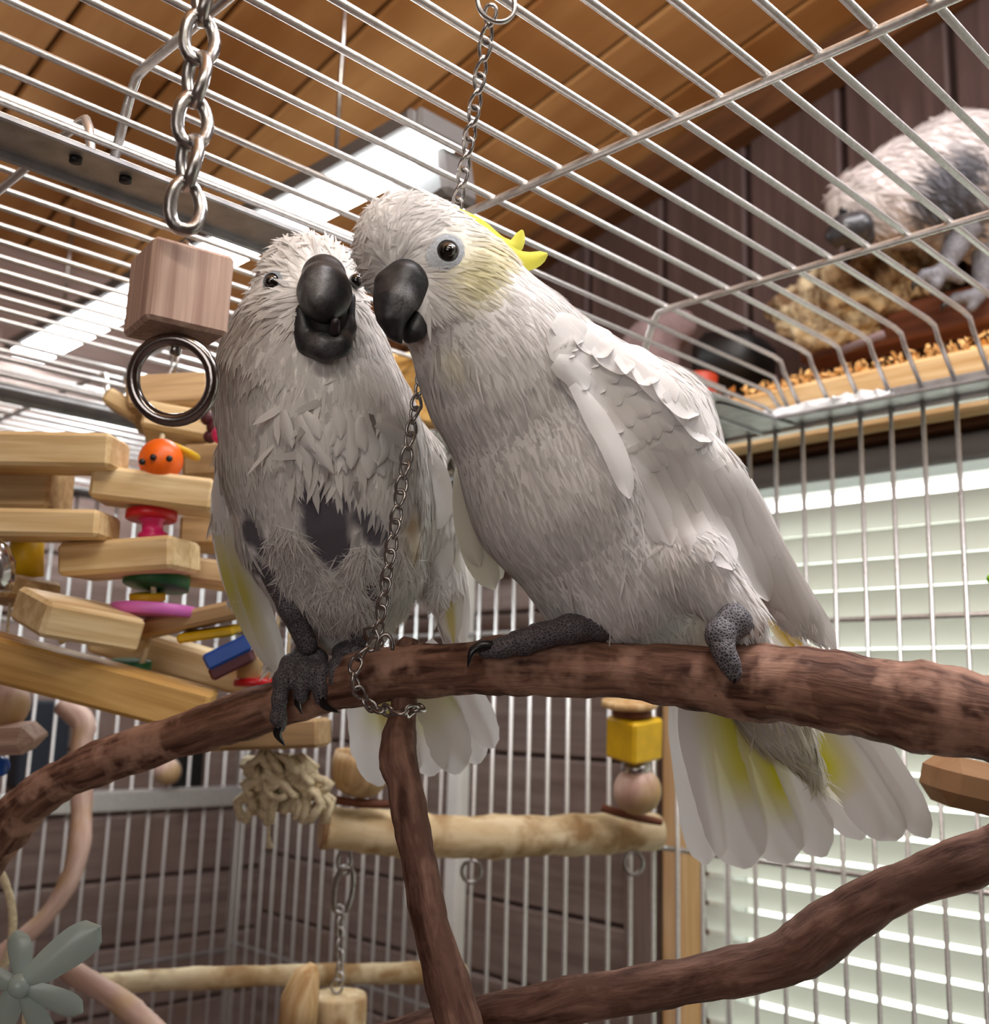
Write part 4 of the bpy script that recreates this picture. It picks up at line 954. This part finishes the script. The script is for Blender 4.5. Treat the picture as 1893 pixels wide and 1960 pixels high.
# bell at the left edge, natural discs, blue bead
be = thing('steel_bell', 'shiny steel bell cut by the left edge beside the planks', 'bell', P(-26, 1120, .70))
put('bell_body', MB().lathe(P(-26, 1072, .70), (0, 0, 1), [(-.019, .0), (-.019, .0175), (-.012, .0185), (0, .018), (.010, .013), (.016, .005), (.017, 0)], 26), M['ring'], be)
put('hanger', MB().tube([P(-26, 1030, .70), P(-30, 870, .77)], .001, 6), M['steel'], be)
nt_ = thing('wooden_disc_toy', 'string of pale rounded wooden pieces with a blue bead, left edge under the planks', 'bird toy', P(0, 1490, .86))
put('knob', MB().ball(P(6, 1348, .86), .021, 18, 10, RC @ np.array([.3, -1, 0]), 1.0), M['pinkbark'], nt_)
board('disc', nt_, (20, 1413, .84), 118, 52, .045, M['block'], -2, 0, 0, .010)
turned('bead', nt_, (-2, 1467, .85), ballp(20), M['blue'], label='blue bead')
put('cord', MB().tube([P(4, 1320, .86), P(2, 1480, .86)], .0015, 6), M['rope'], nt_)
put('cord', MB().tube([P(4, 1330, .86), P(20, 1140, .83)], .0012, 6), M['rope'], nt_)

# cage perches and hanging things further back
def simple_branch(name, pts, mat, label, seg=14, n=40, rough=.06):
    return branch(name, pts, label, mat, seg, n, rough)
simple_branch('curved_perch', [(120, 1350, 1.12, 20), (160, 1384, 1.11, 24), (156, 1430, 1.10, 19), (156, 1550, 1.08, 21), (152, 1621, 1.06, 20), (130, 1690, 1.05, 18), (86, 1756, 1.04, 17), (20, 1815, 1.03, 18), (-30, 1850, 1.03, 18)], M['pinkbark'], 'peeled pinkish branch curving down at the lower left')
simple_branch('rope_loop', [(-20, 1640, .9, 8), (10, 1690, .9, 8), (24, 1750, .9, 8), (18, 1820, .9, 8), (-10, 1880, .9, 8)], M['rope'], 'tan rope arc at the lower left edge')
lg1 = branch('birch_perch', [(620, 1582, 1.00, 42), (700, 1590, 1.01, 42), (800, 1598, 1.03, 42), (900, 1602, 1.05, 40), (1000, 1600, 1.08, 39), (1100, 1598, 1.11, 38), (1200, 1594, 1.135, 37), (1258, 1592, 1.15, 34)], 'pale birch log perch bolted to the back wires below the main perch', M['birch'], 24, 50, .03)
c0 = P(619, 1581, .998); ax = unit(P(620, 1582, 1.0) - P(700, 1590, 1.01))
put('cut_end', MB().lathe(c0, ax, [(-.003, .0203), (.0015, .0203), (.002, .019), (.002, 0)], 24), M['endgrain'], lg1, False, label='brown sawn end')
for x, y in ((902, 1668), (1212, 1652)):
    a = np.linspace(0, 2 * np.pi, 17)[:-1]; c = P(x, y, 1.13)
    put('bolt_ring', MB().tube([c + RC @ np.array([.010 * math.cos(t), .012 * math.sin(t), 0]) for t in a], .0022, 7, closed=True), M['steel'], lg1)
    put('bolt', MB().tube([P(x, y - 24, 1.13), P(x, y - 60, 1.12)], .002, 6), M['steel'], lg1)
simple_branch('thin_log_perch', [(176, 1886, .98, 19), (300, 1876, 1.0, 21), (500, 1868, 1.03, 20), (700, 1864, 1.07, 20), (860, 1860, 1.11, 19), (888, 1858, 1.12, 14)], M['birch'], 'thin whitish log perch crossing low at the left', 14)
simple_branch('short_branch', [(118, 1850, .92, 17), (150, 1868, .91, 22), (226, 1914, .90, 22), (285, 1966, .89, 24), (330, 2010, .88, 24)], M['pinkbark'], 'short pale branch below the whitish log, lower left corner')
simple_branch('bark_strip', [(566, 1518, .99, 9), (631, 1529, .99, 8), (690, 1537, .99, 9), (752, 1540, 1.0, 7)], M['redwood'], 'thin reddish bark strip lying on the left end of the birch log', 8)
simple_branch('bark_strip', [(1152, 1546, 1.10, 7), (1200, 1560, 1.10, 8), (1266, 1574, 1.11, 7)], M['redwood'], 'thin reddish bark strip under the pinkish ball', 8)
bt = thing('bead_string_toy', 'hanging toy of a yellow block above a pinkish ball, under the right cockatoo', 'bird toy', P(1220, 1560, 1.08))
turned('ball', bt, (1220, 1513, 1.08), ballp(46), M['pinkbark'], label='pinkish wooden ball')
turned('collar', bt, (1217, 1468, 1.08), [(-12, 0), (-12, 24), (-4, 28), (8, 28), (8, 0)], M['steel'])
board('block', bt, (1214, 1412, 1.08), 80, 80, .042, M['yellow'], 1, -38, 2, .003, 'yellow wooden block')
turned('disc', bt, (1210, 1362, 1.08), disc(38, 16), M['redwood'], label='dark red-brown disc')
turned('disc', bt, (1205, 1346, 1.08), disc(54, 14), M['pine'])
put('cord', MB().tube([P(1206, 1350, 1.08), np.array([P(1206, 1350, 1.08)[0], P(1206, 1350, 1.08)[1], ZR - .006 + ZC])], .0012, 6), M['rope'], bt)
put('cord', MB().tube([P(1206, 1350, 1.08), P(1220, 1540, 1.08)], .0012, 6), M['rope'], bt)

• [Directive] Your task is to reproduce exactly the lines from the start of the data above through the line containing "1140, .83)], .0012, 6), M['rope'], nt_)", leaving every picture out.

• [Reply]
Write part 4 of the bpy script that recreates this picture. It picks up at line 954. This part finishes the script. The script is for Blender 4.5. Treat the picture as 1893 pixels wide and 1960 pixels high.
# bell at the left edge, natural discs, blue bead
be = thing('steel_bell', 'shiny steel bell cut by the left edge beside the planks', 'bell', P(-26, 1120, .70))
put('bell_body', MB().lathe(P(-26, 1072, .70), (0, 0, 1), [(-.019, .0), (-.019, .0175), (-.012, .0185), (0, .018), (.010, .013), (.016, .005), (.017, 0)], 26), M['ring'], be)
put('hanger', MB().tube([P(-26, 1030, .70), P(-30, 870, .77)], .001, 6), M['steel'], be)
nt_ = thing('wooden_disc_toy', 'string of pale rounded wooden pieces with a blue bead, left edge under the planks', 'bird toy', P(0, 1490, .86))
put('knob', MB().ball(P(6, 1348, .86), .021, 18, 10, RC @ np.array([.3, -1, 0]), 1.0), M['pinkbark'], nt_)
board('disc', nt_, (20, 1413, .84), 118, 52, .045, M['block'], -2, 0, 0, .010)
turned('bead', nt_, (-2, 1467, .85), ballp(20), M['blue'], label='blue bead')
put('cord', MB().tube([P(4, 1320, .86), P(2, 1480, .86)], .0015, 6), M['rope'], nt_)
put('cord', MB().tube([P(4, 1330, .86), P(20, 1140, .83)], .0012, 6), M['rope'], nt_)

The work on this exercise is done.